Dataset »

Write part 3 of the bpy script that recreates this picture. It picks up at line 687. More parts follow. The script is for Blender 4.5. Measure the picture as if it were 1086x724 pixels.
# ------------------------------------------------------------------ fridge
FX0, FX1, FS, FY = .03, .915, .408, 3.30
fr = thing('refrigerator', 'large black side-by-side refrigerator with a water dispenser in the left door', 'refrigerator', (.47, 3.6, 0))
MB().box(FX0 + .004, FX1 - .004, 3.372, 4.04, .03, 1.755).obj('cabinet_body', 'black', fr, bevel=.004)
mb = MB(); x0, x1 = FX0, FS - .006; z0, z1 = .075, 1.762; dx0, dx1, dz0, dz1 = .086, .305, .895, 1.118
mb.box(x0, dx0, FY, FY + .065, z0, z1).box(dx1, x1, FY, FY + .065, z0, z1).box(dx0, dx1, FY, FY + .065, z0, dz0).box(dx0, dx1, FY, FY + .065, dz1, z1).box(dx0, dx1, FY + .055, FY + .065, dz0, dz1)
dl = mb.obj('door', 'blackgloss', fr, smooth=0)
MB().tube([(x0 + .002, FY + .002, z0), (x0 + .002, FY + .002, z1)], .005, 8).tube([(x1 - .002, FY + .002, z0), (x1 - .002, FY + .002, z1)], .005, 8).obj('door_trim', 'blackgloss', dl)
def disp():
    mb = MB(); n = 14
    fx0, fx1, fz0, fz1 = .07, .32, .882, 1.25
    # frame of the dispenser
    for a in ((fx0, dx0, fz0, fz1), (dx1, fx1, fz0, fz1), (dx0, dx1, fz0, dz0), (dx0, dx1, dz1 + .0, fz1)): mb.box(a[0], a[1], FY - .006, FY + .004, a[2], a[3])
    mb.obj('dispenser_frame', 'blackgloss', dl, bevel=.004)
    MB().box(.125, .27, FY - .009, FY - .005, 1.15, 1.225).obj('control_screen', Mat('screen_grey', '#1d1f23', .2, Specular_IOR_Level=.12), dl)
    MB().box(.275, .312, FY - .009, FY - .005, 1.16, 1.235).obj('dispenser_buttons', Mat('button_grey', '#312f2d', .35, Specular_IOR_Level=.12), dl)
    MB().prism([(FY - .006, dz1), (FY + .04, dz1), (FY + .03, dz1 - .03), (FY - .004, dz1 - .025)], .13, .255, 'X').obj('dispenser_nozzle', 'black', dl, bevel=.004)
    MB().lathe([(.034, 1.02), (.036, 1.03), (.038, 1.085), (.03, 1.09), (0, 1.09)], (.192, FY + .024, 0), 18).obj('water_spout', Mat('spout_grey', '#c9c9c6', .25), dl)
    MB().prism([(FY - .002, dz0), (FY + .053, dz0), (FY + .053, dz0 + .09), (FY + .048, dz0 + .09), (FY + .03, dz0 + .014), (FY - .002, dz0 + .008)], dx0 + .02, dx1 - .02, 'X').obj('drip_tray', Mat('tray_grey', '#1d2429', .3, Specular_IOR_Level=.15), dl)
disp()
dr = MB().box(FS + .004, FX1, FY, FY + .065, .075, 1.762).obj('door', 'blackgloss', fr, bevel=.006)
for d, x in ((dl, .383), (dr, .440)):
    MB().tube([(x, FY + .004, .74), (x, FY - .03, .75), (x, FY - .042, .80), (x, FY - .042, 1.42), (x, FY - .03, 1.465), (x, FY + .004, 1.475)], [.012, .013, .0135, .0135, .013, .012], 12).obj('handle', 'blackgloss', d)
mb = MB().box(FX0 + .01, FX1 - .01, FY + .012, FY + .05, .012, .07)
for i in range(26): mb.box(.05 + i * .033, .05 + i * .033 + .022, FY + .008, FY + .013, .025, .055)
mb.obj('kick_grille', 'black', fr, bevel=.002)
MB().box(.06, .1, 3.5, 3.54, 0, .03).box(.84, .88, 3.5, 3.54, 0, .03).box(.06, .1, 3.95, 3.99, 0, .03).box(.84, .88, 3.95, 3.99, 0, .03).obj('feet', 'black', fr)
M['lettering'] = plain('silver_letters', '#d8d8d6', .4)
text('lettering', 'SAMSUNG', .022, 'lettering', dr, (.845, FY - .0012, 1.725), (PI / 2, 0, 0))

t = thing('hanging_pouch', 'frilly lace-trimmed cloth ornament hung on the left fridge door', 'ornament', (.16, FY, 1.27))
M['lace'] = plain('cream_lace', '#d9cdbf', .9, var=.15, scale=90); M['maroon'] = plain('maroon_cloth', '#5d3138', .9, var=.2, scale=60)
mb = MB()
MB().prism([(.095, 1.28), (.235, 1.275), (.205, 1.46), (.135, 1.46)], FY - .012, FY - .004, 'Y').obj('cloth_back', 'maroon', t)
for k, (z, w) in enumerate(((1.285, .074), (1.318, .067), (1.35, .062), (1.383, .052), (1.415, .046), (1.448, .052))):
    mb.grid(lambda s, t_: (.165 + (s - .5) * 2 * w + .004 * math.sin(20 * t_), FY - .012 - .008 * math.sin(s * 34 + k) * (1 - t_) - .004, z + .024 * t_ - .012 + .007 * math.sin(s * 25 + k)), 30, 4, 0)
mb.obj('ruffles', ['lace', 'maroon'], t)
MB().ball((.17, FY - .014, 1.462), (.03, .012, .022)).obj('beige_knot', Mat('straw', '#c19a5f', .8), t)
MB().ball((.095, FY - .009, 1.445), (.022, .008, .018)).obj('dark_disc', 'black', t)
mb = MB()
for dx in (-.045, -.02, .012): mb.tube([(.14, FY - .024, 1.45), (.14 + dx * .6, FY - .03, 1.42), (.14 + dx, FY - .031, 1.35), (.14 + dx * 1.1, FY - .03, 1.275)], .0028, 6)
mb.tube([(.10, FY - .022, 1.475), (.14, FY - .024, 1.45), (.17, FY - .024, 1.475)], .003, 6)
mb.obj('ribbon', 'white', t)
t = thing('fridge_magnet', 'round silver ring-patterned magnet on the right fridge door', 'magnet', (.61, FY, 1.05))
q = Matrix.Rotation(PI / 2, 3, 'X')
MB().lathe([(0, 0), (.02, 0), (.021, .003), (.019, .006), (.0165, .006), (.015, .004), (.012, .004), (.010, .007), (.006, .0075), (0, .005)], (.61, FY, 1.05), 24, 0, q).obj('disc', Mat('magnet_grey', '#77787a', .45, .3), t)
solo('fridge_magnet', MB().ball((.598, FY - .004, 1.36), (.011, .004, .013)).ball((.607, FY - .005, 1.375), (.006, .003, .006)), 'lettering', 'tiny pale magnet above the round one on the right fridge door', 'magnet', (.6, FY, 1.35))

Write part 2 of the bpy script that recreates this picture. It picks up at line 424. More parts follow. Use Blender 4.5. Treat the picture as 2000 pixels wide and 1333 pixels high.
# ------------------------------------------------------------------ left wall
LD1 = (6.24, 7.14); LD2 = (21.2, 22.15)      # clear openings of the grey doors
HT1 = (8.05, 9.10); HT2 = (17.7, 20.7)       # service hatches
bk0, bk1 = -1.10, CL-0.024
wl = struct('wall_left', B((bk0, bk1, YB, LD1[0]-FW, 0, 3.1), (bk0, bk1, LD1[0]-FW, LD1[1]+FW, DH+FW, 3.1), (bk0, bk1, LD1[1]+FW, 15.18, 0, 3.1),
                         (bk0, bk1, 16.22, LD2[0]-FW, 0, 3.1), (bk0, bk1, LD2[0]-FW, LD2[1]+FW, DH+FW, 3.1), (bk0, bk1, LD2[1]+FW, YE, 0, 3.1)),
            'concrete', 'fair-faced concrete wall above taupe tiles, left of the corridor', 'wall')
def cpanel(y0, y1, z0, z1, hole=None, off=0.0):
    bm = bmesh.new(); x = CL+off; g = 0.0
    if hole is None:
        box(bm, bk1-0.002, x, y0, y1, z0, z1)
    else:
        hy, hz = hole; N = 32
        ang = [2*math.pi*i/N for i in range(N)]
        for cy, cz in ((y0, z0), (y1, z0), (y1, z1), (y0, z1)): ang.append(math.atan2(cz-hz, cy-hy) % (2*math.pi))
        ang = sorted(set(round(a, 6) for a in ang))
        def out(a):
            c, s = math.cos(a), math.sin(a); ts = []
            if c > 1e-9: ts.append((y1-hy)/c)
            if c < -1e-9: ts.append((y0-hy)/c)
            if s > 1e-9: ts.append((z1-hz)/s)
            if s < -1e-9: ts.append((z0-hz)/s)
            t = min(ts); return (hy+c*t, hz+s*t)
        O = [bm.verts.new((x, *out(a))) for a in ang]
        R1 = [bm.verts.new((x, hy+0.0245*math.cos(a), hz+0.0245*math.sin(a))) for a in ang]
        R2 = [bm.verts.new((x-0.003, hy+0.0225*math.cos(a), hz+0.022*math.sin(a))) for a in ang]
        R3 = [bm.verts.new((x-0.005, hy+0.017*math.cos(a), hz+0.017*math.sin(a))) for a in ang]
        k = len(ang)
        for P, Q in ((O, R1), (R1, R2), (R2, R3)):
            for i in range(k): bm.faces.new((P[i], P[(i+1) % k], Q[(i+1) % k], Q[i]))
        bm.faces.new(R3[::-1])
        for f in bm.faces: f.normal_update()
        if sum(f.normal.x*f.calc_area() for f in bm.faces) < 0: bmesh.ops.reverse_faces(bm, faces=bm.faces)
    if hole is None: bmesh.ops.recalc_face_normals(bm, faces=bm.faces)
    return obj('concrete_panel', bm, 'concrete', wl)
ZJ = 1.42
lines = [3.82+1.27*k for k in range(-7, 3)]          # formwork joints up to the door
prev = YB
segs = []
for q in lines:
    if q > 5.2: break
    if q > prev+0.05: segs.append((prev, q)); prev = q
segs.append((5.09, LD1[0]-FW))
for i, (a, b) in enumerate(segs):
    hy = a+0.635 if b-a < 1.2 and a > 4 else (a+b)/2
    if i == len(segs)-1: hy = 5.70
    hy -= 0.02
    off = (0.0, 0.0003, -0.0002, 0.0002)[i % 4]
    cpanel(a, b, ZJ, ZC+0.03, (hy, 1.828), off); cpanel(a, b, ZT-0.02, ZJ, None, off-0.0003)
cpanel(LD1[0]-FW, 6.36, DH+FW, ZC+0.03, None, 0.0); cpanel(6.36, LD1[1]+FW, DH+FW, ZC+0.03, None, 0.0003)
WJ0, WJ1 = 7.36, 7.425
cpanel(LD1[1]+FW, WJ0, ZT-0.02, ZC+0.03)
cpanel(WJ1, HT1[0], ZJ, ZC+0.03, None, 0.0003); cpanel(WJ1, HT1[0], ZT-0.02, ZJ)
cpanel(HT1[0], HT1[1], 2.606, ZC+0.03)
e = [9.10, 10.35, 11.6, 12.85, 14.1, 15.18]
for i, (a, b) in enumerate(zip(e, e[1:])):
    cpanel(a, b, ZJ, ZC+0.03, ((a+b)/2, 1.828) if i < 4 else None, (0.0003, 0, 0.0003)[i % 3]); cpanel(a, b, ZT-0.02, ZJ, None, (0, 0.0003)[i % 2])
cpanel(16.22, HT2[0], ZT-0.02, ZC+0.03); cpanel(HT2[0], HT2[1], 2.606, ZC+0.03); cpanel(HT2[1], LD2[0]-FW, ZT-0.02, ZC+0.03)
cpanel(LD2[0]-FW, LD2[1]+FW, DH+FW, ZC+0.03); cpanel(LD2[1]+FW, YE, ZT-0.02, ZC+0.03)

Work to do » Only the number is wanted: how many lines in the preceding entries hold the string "recreates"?

Full answer » 2